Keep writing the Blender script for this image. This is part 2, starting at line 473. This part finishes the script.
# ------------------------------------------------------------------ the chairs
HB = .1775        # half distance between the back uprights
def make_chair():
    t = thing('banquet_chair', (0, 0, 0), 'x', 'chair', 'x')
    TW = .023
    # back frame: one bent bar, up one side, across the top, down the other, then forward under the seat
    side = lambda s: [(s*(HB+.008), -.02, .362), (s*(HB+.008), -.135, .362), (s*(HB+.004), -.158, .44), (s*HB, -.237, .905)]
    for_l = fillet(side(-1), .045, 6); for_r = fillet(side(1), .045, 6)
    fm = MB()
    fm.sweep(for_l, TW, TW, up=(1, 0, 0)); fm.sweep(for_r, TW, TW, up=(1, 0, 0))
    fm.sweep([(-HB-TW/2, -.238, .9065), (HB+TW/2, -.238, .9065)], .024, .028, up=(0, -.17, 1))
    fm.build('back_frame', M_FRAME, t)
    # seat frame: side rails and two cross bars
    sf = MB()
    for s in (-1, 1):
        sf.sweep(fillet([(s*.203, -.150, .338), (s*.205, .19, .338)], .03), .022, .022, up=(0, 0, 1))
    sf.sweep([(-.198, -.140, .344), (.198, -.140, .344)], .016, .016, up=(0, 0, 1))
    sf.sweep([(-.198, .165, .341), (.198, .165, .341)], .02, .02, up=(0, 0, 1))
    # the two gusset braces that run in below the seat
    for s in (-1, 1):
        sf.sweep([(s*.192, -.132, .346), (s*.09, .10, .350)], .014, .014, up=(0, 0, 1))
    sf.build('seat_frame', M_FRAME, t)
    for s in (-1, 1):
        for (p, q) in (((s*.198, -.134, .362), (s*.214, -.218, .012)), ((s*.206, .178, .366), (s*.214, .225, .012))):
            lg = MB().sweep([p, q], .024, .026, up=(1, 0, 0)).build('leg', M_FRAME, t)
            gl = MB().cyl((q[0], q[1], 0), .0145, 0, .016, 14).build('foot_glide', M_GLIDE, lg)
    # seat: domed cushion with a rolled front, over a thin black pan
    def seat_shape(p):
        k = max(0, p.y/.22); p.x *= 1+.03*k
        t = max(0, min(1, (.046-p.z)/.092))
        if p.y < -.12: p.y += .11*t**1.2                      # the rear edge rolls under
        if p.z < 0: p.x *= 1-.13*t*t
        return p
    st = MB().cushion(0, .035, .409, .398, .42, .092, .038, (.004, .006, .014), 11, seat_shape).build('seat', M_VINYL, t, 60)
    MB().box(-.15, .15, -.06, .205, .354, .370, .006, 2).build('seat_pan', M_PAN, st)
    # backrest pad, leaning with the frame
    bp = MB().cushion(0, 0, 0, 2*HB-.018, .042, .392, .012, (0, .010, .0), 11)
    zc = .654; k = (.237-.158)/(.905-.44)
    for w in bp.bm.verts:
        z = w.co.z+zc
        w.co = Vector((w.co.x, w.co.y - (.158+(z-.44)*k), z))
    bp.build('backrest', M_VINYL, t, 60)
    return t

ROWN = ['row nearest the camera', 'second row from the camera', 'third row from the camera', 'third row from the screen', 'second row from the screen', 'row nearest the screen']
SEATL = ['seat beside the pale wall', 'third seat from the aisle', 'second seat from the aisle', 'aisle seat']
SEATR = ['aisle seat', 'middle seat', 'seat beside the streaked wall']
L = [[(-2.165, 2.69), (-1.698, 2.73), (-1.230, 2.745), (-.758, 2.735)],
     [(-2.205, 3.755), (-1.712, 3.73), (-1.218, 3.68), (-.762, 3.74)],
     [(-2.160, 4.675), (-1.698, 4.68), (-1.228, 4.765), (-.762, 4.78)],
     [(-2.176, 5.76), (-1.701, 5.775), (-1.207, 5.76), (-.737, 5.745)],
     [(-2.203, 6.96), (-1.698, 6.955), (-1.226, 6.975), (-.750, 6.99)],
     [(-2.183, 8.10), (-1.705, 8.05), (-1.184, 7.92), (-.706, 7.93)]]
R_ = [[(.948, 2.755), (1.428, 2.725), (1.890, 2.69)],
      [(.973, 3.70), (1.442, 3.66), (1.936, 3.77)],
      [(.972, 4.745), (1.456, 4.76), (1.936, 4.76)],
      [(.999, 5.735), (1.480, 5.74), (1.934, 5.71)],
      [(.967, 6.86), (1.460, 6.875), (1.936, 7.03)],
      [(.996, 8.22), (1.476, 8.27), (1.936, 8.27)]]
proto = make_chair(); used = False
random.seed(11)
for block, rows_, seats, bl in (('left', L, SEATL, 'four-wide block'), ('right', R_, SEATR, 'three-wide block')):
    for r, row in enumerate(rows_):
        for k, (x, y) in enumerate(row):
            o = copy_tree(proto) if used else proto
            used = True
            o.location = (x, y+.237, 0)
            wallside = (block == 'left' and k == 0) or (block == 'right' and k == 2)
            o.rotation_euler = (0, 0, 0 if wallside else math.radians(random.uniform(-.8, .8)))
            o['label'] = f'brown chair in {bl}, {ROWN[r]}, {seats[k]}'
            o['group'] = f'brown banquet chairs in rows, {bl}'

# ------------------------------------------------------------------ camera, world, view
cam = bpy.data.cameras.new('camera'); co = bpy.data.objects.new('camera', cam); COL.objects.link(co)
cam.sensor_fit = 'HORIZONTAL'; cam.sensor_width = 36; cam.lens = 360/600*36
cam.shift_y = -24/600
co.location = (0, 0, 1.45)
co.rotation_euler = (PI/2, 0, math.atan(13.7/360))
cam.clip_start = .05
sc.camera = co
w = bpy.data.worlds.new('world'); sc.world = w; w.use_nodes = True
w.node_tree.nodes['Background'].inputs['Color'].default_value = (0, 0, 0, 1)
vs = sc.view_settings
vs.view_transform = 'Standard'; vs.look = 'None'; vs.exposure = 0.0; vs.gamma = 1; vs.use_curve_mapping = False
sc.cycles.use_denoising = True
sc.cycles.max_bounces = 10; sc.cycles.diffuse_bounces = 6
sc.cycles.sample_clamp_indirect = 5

□ □ □ □ □

[GIVEN REQUEST]:
Reproduce the data in its entirety, matching each character.

[FULL RESPONSE]:
Keep writing the Blender script for this image. This is part 2, starting at line 473. This part finishes the script.
# ------------------------------------------------------------------ the chairs
HB = .1775        # half distance between the back uprights
def make_chair():
    t = thing('banquet_chair', (0, 0, 0), 'x', 'chair', 'x')
    TW = .023
    # back frame: one bent bar, up one side, across the top, down the other, then forward under the seat
    side = lambda s: [(s*(HB+.008), -.02, .362), (s*(HB+.008), -.135, .362), (s*(HB+.004), -.158, .44), (s*HB, -.237, .905)]
    for_l = fillet(side(-1), .045, 6); for_r = fillet(side(1), .045, 6)
    fm = MB()
    fm.sweep(for_l, TW, TW, up=(1, 0, 0)); fm.sweep(for_r, TW, TW, up=(1, 0, 0))
    fm.sweep([(-HB-TW/2, -.238, .9065), (HB+TW/2, -.238, .9065)], .024, .028, up=(0, -.17, 1))
    fm.build('back_frame', M_FRAME, t)
    # seat frame: side rails and two cross bars
    sf = MB()
    for s in (-1, 1):
        sf.sweep(fillet([(s*.203, -.150, .338), (s*.205, .19, .338)], .03), .022, .022, up=(0, 0, 1))
    sf.sweep([(-.198, -.140, .344), (.198, -.140, .344)], .016, .016, up=(0, 0, 1))
    sf.sweep([(-.198, .165, .341), (.198, .165, .341)], .02, .02, up=(0, 0, 1))
    # the two gusset braces that run in below the seat
    for s in (-1, 1):
        sf.sweep([(s*.192, -.132, .346), (s*.09, .10, .350)], .014, .014, up=(0, 0, 1))
    sf.build('seat_frame', M_FRAME, t)
    for s in (-1, 1):
        for (p, q) in (((s*.198, -.134, .362), (s*.214, -.218, .012)), ((s*.206, .178, .366), (s*.214, .225, .012))):
            lg = MB().sweep([p, q], .024, .026, up=(1, 0, 0)).build('leg', M_FRAME, t)
            gl = MB().cyl((q[0], q[1], 0), .0145, 0, .016, 14).build('foot_glide', M_GLIDE, lg)
    # seat: domed cushion with a rolled front, over a thin black pan
    def seat_shape(p):
        k = max(0, p.y/.22); p.x *= 1+.03*k
        t = max(0, min(1, (.046-p.z)/.092))
        if p.y < -.12: p.y += .11*t**1.2                      # the rear edge rolls under
        if p.z < 0: p.x *= 1-.13*t*t
        return p
    st = MB().cushion(0, .035, .409, .398, .42, .092, .038, (.004, .006, .014), 11, seat_shape).build('seat', M_VINYL, t, 60)
    MB().box(-.15, .15, -.06, .205, .354, .370, .006, 2).build('seat_pan', M_PAN, st)
    # backrest pad, leaning with the frame
    bp = MB().cushion(0, 0, 0, 2*HB-.018, .042, .392, .012, (0, .010, .0), 11)
    zc = .654; k = (.237-.158)/(.905-.44)
    for w in bp.bm.verts:
        z = w.co.z+zc
        w.co = Vector((w.co.x, w.co.y - (.158+(z-.44)*k), z))
    bp.build('backrest', M_VINYL, t, 60)
    return t

ROWN = ['row nearest the camera', 'second row from the camera', 'third row from the camera', 'third row from the screen', 'second row from the screen', 'row nearest the screen']
SEATL = ['seat beside the pale wall', 'third seat from the aisle', 'second seat from the aisle', 'aisle seat']
SEATR = ['aisle seat', 'middle seat', 'seat beside the streaked wall']
L = [[(-2.165, 2.69), (-1.698, 2.73), (-1.230, 2.745), (-.758, 2.735)],
     [(-2.205, 3.755), (-1.712, 3.73), (-1.218, 3.68), (-.762, 3.74)],
     [(-2.160, 4.675), (-1.698, 4.68), (-1.228, 4.765), (-.762, 4.78)],
     [(-2.176, 5.76), (-1.701, 5.775), (-1.207, 5.76), (-.737, 5.745)],
     [(-2.203, 6.96), (-1.698, 6.955), (-1.226, 6.975), (-.750, 6.99)],
     [(-2.183, 8.10), (-1.705, 8.05), (-1.184, 7.92), (-.706, 7.93)]]
R_ = [[(.948, 2.755), (1.428, 2.725), (1.890, 2.69)],
      [(.973, 3.70), (1.442, 3.66), (1.936, 3.77)],
      [(.972, 4.745), (1.456, 4.76), (1.936, 4.76)],
      [(.999, 5.735), (1.480, 5.74), (1.934, 5.71)],
      [(.967, 6.86), (1.460, 6.875), (1.936, 7.03)],
      [(.996, 8.22), (1.476, 8.27), (1.936, 8.27)]]
proto = make_chair(); used = False
random.seed(11)
for block, rows_, seats, bl in (('left', L, SEATL, 'four-wide block'), ('right', R_, SEATR, 'three-wide block')):
    for r, row in enumerate(rows_):
        for k, (x, y) in enumerate(row):
            o = copy_tree(proto) if used else proto
            used = True
            o.location = (x, y+.237, 0)
            wallside = (block == 'left' and k == 0) or (block == 'right' and k == 2)
            o.rotation_euler = (0, 0, 0 if wallside else math.radians(random.uniform(-.8, .8)))
            o['label'] = f'brown chair in {bl}, {ROWN[r]}, {seats[k]}'
            o['group'] = f'brown banquet chairs in rows, {bl}'

# ------------------------------------------------------------------ camera, world, view
cam = bpy.data.cameras.new('camera'); co = bpy.data.objects.new('camera', cam); COL.objects.link(co)
cam.sensor_fit = 'HORIZONTAL'; cam.sensor_width = 36; cam.lens = 360/600*36
cam.shift_y = -24/600
co.location = (0, 0, 1.45)
co.rotation_euler = (PI/2, 0, math.atan(13.7/360))
cam.clip_start = .05
sc.camera = co
w = bpy.data.worlds.new('world'); sc.world = w; w.use_nodes = True
w.node_tree.nodes['Background'].inputs['Color'].default_value = (0, 0, 0, 1)
vs = sc.view_settings
vs.view_transform = 'Standard'; vs.look = 'None'; vs.exposure = 0.0; vs.gamma = 1; vs.use_curve_mapping = False
sc.cycles.use_denoising = True
sc.cycles.max_bounces = 10; sc.cycles.diffuse_bounces = 6
sc.cycles.sample_clamp_indirect = 5